EXERCISE:
Nothing may be dropped or altered: reproduce all the data.

-- begin --

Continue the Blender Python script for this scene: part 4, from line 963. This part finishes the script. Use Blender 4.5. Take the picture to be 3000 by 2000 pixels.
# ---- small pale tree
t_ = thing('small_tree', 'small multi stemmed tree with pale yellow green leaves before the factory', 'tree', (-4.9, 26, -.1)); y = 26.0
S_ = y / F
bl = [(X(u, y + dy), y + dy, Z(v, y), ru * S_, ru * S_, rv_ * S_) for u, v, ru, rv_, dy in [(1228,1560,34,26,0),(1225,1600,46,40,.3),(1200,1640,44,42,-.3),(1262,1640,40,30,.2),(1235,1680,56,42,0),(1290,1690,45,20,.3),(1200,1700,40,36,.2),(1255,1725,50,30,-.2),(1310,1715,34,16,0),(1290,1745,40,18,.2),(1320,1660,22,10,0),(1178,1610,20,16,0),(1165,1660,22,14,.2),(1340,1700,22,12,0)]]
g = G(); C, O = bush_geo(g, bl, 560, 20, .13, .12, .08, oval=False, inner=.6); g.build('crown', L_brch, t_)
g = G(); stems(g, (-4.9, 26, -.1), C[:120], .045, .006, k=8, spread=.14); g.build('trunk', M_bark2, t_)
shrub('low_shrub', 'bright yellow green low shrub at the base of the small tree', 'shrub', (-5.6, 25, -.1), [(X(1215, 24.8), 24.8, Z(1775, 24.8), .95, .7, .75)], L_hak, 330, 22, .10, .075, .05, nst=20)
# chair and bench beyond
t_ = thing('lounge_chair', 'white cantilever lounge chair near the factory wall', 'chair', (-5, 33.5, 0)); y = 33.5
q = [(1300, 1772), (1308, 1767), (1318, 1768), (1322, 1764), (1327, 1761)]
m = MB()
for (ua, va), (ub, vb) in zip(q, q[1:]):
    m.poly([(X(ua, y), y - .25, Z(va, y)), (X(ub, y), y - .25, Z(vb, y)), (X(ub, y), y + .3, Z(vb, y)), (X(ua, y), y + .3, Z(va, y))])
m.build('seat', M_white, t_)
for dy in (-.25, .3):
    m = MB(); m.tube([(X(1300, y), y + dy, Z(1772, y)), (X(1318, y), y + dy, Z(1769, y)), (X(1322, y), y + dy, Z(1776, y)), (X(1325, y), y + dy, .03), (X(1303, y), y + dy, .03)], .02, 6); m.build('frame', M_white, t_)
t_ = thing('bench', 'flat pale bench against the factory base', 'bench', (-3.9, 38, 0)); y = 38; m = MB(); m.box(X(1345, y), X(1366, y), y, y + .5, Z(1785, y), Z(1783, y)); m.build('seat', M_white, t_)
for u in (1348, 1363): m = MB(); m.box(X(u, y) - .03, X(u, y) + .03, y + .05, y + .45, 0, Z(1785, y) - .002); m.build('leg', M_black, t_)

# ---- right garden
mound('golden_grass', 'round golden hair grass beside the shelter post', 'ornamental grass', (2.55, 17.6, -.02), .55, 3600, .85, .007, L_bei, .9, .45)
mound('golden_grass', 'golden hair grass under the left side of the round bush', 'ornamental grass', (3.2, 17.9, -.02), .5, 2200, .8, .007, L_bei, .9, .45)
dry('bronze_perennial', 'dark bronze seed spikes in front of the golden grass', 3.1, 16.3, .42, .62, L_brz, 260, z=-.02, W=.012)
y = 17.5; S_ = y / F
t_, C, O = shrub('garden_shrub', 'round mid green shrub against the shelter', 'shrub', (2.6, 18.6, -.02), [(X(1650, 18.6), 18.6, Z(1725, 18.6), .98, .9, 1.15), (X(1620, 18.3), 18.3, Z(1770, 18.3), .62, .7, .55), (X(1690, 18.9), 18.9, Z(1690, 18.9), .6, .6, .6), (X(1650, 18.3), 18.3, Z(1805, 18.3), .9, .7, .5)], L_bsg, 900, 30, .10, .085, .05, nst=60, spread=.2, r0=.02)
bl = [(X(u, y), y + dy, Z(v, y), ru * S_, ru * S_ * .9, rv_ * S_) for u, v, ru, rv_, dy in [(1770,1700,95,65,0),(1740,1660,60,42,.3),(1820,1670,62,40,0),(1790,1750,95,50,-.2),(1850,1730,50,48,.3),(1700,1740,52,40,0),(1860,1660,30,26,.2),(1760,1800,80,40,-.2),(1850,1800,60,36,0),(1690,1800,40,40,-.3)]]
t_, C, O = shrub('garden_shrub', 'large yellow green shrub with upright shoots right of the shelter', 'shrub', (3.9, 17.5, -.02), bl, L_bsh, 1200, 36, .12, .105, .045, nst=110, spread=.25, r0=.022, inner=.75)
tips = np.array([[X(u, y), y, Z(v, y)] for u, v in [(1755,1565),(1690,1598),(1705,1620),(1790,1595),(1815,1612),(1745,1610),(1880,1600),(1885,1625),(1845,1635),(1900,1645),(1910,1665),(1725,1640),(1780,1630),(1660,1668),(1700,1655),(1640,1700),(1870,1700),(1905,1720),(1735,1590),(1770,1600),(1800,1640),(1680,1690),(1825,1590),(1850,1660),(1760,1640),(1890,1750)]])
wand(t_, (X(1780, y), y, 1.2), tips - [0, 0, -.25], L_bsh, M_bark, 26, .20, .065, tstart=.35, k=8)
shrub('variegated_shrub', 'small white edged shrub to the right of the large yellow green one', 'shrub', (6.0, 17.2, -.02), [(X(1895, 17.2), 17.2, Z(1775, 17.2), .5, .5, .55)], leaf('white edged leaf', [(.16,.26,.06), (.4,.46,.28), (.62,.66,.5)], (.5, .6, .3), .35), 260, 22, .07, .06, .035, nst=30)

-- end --

EXERCISE SOLUTION:
Continue the Blender Python script for this scene: part 4, from line 963. This part finishes the script. Use Blender 4.5. Take the picture to be 3000 by 2000 pixels.
# ---- small pale tree
t_ = thing('small_tree', 'small multi stemmed tree with pale yellow green leaves before the factory', 'tree', (-4.9, 26, -.1)); y = 26.0
S_ = y / F
bl = [(X(u, y + dy), y + dy, Z(v, y), ru * S_, ru * S_, rv_ * S_) for u, v, ru, rv_, dy in [(1228,1560,34,26,0),(1225,1600,46,40,.3),(1200,1640,44,42,-.3),(1262,1640,40,30,.2),(1235,1680,56,42,0),(1290,1690,45,20,.3),(1200,1700,40,36,.2),(1255,1725,50,30,-.2),(1310,1715,34,16,0),(1290,1745,40,18,.2),(1320,1660,22,10,0),(1178,1610,20,16,0),(1165,1660,22,14,.2),(1340,1700,22,12,0)]]
g = G(); C, O = bush_geo(g, bl, 560, 20, .13, .12, .08, oval=False, inner=.6); g.build('crown', L_brch, t_)
g = G(); stems(g, (-4.9, 26, -.1), C[:120], .045, .006, k=8, spread=.14); g.build('trunk', M_bark2, t_)
shrub('low_shrub', 'bright yellow green low shrub at the base of the small tree', 'shrub', (-5.6, 25, -.1), [(X(1215, 24.8), 24.8, Z(1775, 24.8), .95, .7, .75)], L_hak, 330, 22, .10, .075, .05, nst=20)
# chair and bench beyond
t_ = thing('lounge_chair', 'white cantilever lounge chair near the factory wall', 'chair', (-5, 33.5, 0)); y = 33.5
q = [(1300, 1772), (1308, 1767), (1318, 1768), (1322, 1764), (1327, 1761)]
m = MB()
for (ua, va), (ub, vb) in zip(q, q[1:]):
    m.poly([(X(ua, y), y - .25, Z(va, y)), (X(ub, y), y - .25, Z(vb, y)), (X(ub, y), y + .3, Z(vb, y)), (X(ua, y), y + .3, Z(va, y))])
m.build('seat', M_white, t_)
for dy in (-.25, .3):
    m = MB(); m.tube([(X(1300, y), y + dy, Z(1772, y)), (X(1318, y), y + dy, Z(1769, y)), (X(1322, y), y + dy, Z(1776, y)), (X(1325, y), y + dy, .03), (X(1303, y), y + dy, .03)], .02, 6); m.build('frame', M_white, t_)
t_ = thing('bench', 'flat pale bench against the factory base', 'bench', (-3.9, 38, 0)); y = 38; m = MB(); m.box(X(1345, y), X(1366, y), y, y + .5, Z(1785, y), Z(1783, y)); m.build('seat', M_white, t_)
for u in (1348, 1363): m = MB(); m.box(X(u, y) - .03, X(u, y) + .03, y + .05, y + .45, 0, Z(1785, y) - .002); m.build('leg', M_black, t_)

# ---- right garden
mound('golden_grass', 'round golden hair grass beside the shelter post', 'ornamental grass', (2.55, 17.6, -.02), .55, 3600, .85, .007, L_bei, .9, .45)
mound('golden_grass', 'golden hair grass under the left side of the round bush', 'ornamental grass', (3.2, 17.9, -.02), .5, 2200, .8, .007, L_bei, .9, .45)
dry('bronze_perennial', 'dark bronze seed spikes in front of the golden grass', 3.1, 16.3, .42, .62, L_brz, 260, z=-.02, W=.012)
y = 17.5; S_ = y / F
t_, C, O = shrub('garden_shrub', 'round mid green shrub against the shelter', 'shrub', (2.6, 18.6, -.02), [(X(1650, 18.6), 18.6, Z(1725, 18.6), .98, .9, 1.15), (X(1620, 18.3), 18.3, Z(1770, 18.3), .62, .7, .55), (X(1690, 18.9), 18.9, Z(1690, 18.9), .6, .6, .6), (X(1650, 18.3), 18.3, Z(1805, 18.3), .9, .7, .5)], L_bsg, 900, 30, .10, .085, .05, nst=60, spread=.2, r0=.02)
bl = [(X(u, y), y + dy, Z(v, y), ru * S_, ru * S_ * .9, rv_ * S_) for u, v, ru, rv_, dy in [(1770,1700,95,65,0),(1740,1660,60,42,.3),(1820,1670,62,40,0),(1790,1750,95,50,-.2),(1850,1730,50,48,.3),(1700,1740,52,40,0),(1860,1660,30,26,.2),(1760,1800,80,40,-.2),(1850,1800,60,36,0),(1690,1800,40,40,-.3)]]
t_, C, O = shrub('garden_shrub', 'large yellow green shrub with upright shoots right of the shelter', 'shrub', (3.9, 17.5, -.02), bl, L_bsh, 1200, 36, .12, .105, .045, nst=110, spread=.25, r0=.022, inner=.75)
tips = np.array([[X(u, y), y, Z(v, y)] for u, v in [(1755,1565),(1690,1598),(1705,1620),(1790,1595),(1815,1612),(1745,1610),(1880,1600),(1885,1625),(1845,1635),(1900,1645),(1910,1665),(1725,1640),(1780,1630),(1660,1668),(1700,1655),(1640,1700),(1870,1700),(1905,1720),(1735,1590),(1770,1600),(1800,1640),(1680,1690),(1825,1590),(1850,1660),(1760,1640),(1890,1750)]])
wand(t_, (X(1780, y), y, 1.2), tips - [0, 0, -.25], L_bsh, M_bark, 26, .20, .065, tstart=.35, k=8)
shrub('variegated_shrub', 'small white edged shrub to the right of the large yellow green one', 'shrub', (6.0, 17.2, -.02), [(X(1895, 17.2), 17.2, Z(1775, 17.2), .5, .5, .55)], leaf('white edged leaf', [(.16,.26,.06), (.4,.46,.28), (.62,.66,.5)], (.5, .6, .3), .35), 260, 22, .07, .06, .035, nst=30)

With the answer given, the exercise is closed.